The latest in the saga, though not directly from Andrew Maguire, seems to place the onus back upon William Cohan.
Below is the latest "reply", just published by GATA and written again by our friend, Ned Naylor-Leyland. In it, Ned asserts that the hold up in publishing the article in question is NOT coming from Andrew and his attorneys. It is instead coming from Cohan, himself.
Apparently, the delay in publication comes down to this:
Cohan wants to insert language that directly names the TBTF bank at the heart of the manipulation (which, I guess, we all assume to be JP Morgan). Andrew and his attorneys allege that, at this stage, directly identifying the lead perpetrator would be potentially libelous and, thus, was never agreed to by Andrew and his lawyers.

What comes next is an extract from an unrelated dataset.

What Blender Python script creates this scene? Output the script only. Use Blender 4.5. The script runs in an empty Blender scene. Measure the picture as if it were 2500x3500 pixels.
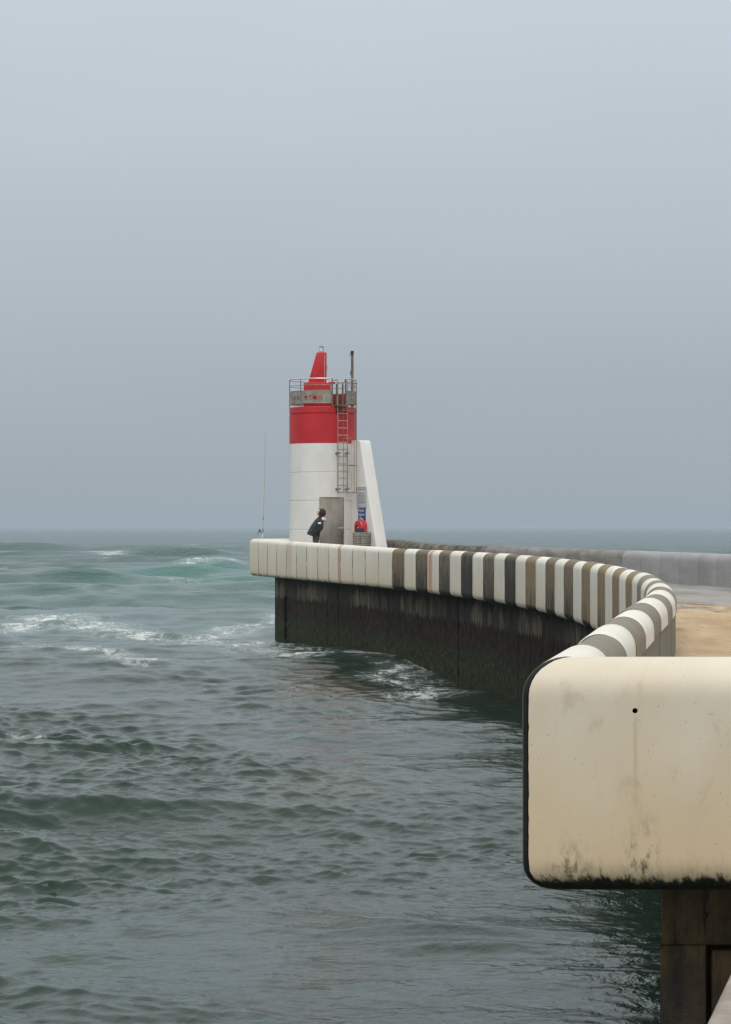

Look, I'm not a lawyer so I really have no idea what is libelous and what is not. Maybe our pal CaliforniaLawyer can chime in with some clarification? For now, though, here's a full reprint of Ned's response. It appears that the ball is squarely back on Cohan's side of the court. At this point, I just hope some kind of middle ground can be found. I mean, seriously...who cares if JPM or some other bank is mentioned directly? The story just needs to be put into the public domain and then we can all just let the chips fall where the may.
TF
By Ned Naylor-Leyland
Investment Director
Quilter Cheviot Investment Management
London, England, United Kingdom
Tuesday, September 30, 2014
Last week I wrote about financial journalist William Cohan's unpublished article about silver market manipulation and a regulatory cover-up. This week Cohan has claimed that lawyers for London metals trader and market-rigging whistleblower Andrew Maguire were stopping him from publishing his article.
Cohan is demanding that the main perpetrator of metals manipulation (the institution also known as Voldemort) be named specifically in the article. Without this, Cohan says, he won't publish.
Contrary to his claim, this was never agreed by Maguire's lawyers and for legal reasons cannot happen. But since everyone has a pretty good idea who the institution is anyway, I find it ridiculous that Cohan is making a demand that cannot be met and using that as a reason to remain mute. Contrary to what he appears to be saying, this detail wasn't agreed in the version of the article he wanted to put in newspapers.
Cohan appears to want this all to go away, which it won't.
I repeat: Cohan told me that his article "got killed everywhere I took it" and that it is "an amazing story that really should be out there." These statements and that he did see the evidence and did write a long expose of the subject are unavoidable.
Cohan's thoughts on the matter, in light of his reputation, would be worthwhile indeed and metals investors deserve to have this subject cleared up. If, as well may be the case, silver and gold prices are being managed with not just impunity but also with the collusion of the government, then this truly is a monster of a story with far-reaching implications.
Maguire has been relentless in pursuit of the prosecution of criminal behavior in the metals markets, so any suggestion that he is getting in the way of Cohan's publishing his article is really absurd. Such a complaint deflects the blame, as of course Cohan said and thought he could get the article published in the mainstream financial news media and then discovered otherwise.
Who other than Maguire approached the government regulators with folders full of evidence, risked life and limb to do this, and will not let go of the subject despite a monstrous cover-up admitted by a former member of the U.S. Commodity Futures Trading Commission, Bart Chilton?
The article Cohan wrote can and should be published. He already has mentioned one of the things he was told not to publish -- that other enforcement agencies have been involved -- and the other detail he is insisting on cannot be included.
Enough of the obfuscation, please, Mr. Cohan. Let's see your article, on your own Internet site if you can't publish it elsewhere.
_______________________________________________________________________________________
10:00 PM EDT UPDATE:
Below is the email reply that William Cohan sent off to Dr. Janda upon review of this post:
dave
this may have reached the point of ridiculousness i am afraid. i never mentioned
the JPM point. everyone knows JPM is the big kahuna here as i wrote in my NYT article.
it is about being able to include the fact that Andrew's lawyers went to two other enforcement
agencies and won't let me identify them and the fact that Andrew's colleague will no longer
allow me to quote him.
thanks for sharing
bill
As you can see, we are nowhere near any type resolution/clarification of this matter and I, for one, am getting sick of dealing with it.